> [Task goal] Wherever the string "this" occurs in a line of these records, report that line.

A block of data
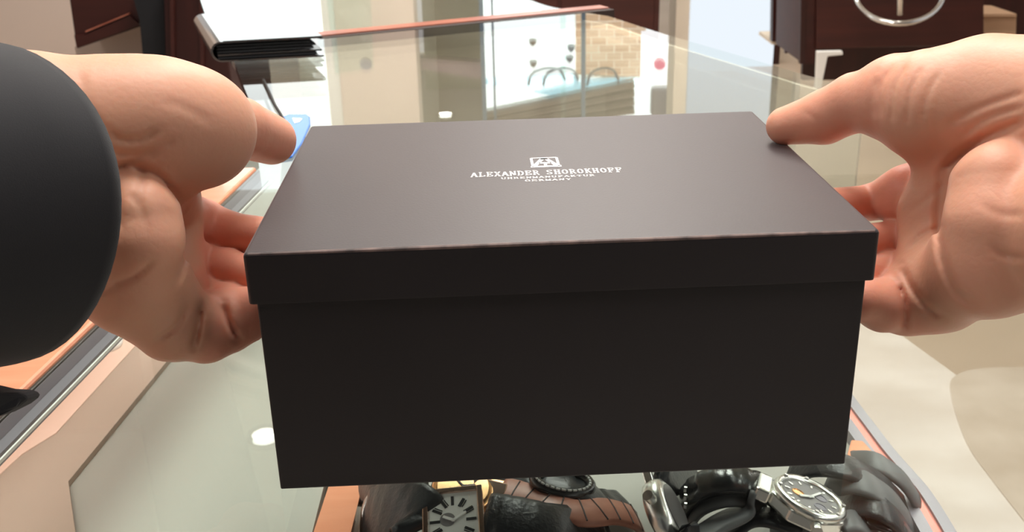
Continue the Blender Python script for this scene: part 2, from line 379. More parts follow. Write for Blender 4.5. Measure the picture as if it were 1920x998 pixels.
# low mahogany cabinet in front of the window
x0, x1 = ony(1100, 40, FY - .3).x, ony(1236, 40, FY - .3).x
t = thing('low_cabinet', 'low dark red mahogany cabinet below the shop window', 'cabinet', ((x0 + x1) / 2, FY - .3, 0))
xl = ony(860, 10, FY - .3).x
obj('body', B((xl, FY - .3, .04), (x1, FY - .02, .86)), M['wood'], t, world=True, bevel=.004)
obj('door_left', B((xl + .03, FY - .315, .1), ((xl + x1) / 2 - .01, FY - .3, .80)), M['wood'], t, world=True, bevel=.004)
obj('door_right', B(((xl + x1) / 2 + .01, FY - .315, .1), (x1 - .03, FY - .3, .80)), M['wood'], t, world=True, bevel=.004)
obj('plinth', B((xl + .02, FY - .28, 0), (x1 - .02, FY - .02, .05)), M['darkwood'], t, world=True)
# right: mahogany desk with frame, chrome ring, white foot
YD = 4.6
t = thing('mahogany_desk', 'dark red mahogany desk front behind the right hand', 'desk', ony(1680, 130, YD))
slabpx('front_panel', [(1532, -60), (1530, 92), (1845, 84), (1845, -60)], YD, .04, M['wood'], parent=t, world=True, bevel=.004)
slabpx('side_panel', [(1512, -60), (1506, 120), (1530, 120), (1534, -60)], YD + .02, .5, M['wood'], parent=t, world=True)
slabpx('post', [(1503, -60), (1500, 120), (1508, 120), (1512, -60)], YD - .01, .03, M['darkwood'], parent=t, world=True)
slabpx('lower_rail', [(1506, 92), (1504, 150), (1860, 150), (1860, 84)], YD + .25, .03, M['darkwood'], parent=t, world=True)
t2 = thing('dark_cabinet', 'dark cabinet left of the mahogany desk beside the white panel', 'cabinet', ony(1470, 90, YD + .6))
slabpx('body', [(1450, -60), (1448, 78), (1500, 78), (1502, -60)], YD + .6, .05, M['darkwood'], parent=t2, world=True)
slabpx('post', [(1476, -60), (1472, 100), (1477, 100), (1481, -60)], YD + .58, .02, M['wood'], parent=t2, world=True)
slabpx('shelf', [(1448, 84), (1450, 78), (1506, 76), (1506, 84)], YD + .62, .3, M['cream'], parent=t2, world=True)
t = thing('stool', 'chrome ring of a stool standing before the mahogany desk', 'stool', ony(1686, 45, YD - .3))
pts = [ony(1686 + 82 * math.cos(a_), -12 + 56 * math.sin(a_), YD - .30 + .12 * math.cos(a_ * 2)) for a_ in [math.pi * 2 * k / 40 for k in range(40)]]
obj('foot_ring', tube(bmesh.new(), pts, .011, 10, closed=True), M['chrome'], t, world=True, smooth=True)
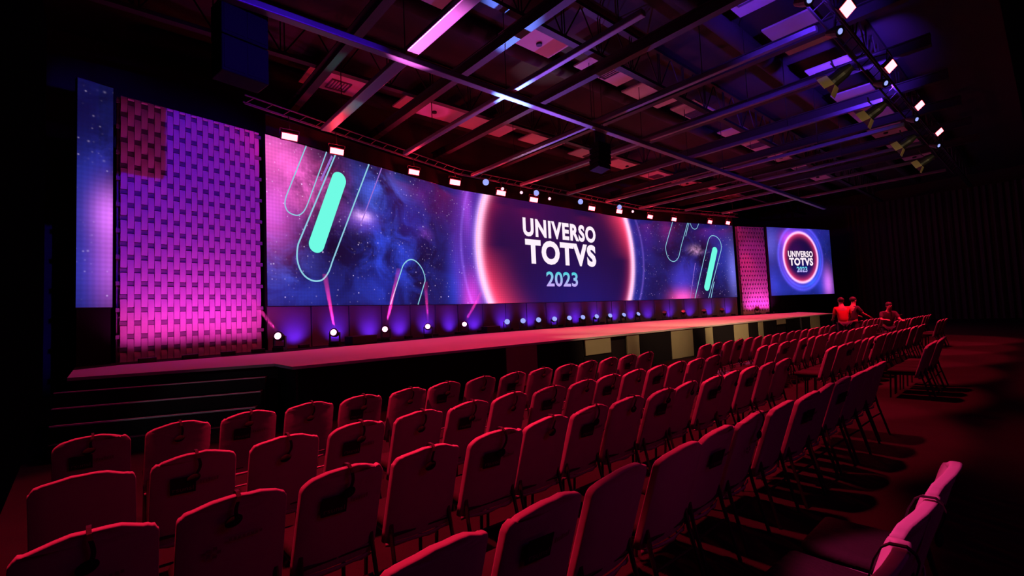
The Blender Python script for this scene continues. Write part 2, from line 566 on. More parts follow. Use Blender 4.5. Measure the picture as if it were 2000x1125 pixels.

> [Problem solution]
Continue the Blender Python script for this scene: part 2, from line 379. More parts follow. Write for Blender 4.5. Measure the picture as if it were 1920x998 pixels.
The Blender Python script for this scene continues. Write part 2, from line 566 on. More parts follow. Use Blender 4.5. Measure the picture as if it were 2000x1125 pixels.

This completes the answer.